Por: Tulio Hernández
Lo peor que podría ocurrirnos a los venezolanos que disentimos del chavismo es terminar acostumbrándonos y aceptar como si fuesen legítimos y normales los métodos inconstitucionales mediante los cuales los gobernantes rojos han ido haciéndose del poder absoluto y eliminando las libertades y derechos que garantizan la actividad política libre y la alternancia en el poder, que es el juego clave de toda democracia.
Ha sido un trabajo sistemático que, no lo olvidemos, lleva ya 15 años desmantelando febrilmente el tejido democrático. Con un solo objetivo: garantizar la continuidad en el poder de la cúpula de mando del proyecto inaugurado por Hugo Chávez poniendo todas las trabas posibles para impedir que una opción distinta logre ganar las elecciones presidenciales u obtener mayoría en el Parlamento.
Ese ha sido el corazón de la estrategia. Como el chavismo fracasó en el intento de llegar al poder por vía de las armas, y como al final lo logró pero por vía electoral, ha tenido que aceptar una buena dosis de juego democrático que le ha impedido, o por lo menos dificultado, sus grandes propósitos de instaurar un modelo de sociedad estatista y una economía centralizada.
El camino, seguido con éxito relativo porque ha sido hecho a costa de la destrucción del aparato productivo y de la dependencia cada vez más extrema de la renta petrolera, ha tenido el especial cuidado de no cruzar precipitadamente la raya amarilla sino de ir moviéndola a la medida de sus necesidades. De manera que todo lo que se haga tenga, especialmente para la comunidad internacional, un cierto aire de legalidad democrática.

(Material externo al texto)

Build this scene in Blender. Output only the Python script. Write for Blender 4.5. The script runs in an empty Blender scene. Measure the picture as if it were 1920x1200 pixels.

Leopoldo López está preso y condenado públicamente por Nicolás; Rosales está en el exilio huyendo del mismo destino cuando Chávez lo condenó, pero no hay partidos políticos ilegalizados. El único canal de televisión que hacía críticas al gobierno y le daba espacio notable a la oposición ya no lo hace, pero no fue cerrado por el gobierno sino comprado por un grupo empresarial. Todavía hay empresas privadas, pero el gobierno las somete a través del sistema de “precio justo” y en cualquier momento las puede expropiar.
Es como un sistema de tenazas o de correas múltiples que van paralizando y asfixiando a las víctimas –la democracia, la economía de mercado, los ciudadanos no rojos– pero, eso sí, poco a poco, para que no sea notorio. Como en las legendarias técnicas de tortura china, cada tenaza actúa paciente y aparentemente de manera autónoma buscando el control pleno de algún campo de la vida nacional.
La tenaza del control pleno de la comunicación y la información; la del aparato económico, especialmente de la producción y distribución de alimentos; la de la actividad política y la vida de las personas, a través de un complejo tejido entre lo militar, lo paramilitar, el sistema judicial y los aparatos de inteligencia policial y la ideología del sistema escolar. Y así sucesivamente.
Cada tenaza o cada correa va siendo cerrada a veces de modo imperceptible por apretones sucesivos. Se supone que esa sumatoria de apretones conducirá a la meta final: el control pleno, absoluto, sin resquicios ni atajos alternativos posibles, del aparato político. Al sueño, como alguna vez definiera Mario Vargas Llosa a propósito del PRI, de la dictadura perfecta.
En condiciones semejantes, con un Estado malandro y colectivos de civiles armados imponiendo su orden con absoluta impunidad y apoyo oficial, en un lugar donde desconocer la voluntad popular que eligió a un diputado, o nombrar a un militante del partido de gobierno como árbitro electoral es absolutamente normal, siempre habrá que hacerse las preguntas sobre: ¿cómo se hace política cuando no estamos ante una democracia pero tampoco ante una dictadura militar tradicional? ¿Como hacer oposición y construir una nueva mayoría si todos los canales que permiten la democracia cada vez se cierran más? Un reto para la imaginación y el pensamiento ahora que, como ha escrito Alonso Moleiro, la unidad democrática encuentra con el nombramiento de Chúo Torrealba una renovación del optimismo.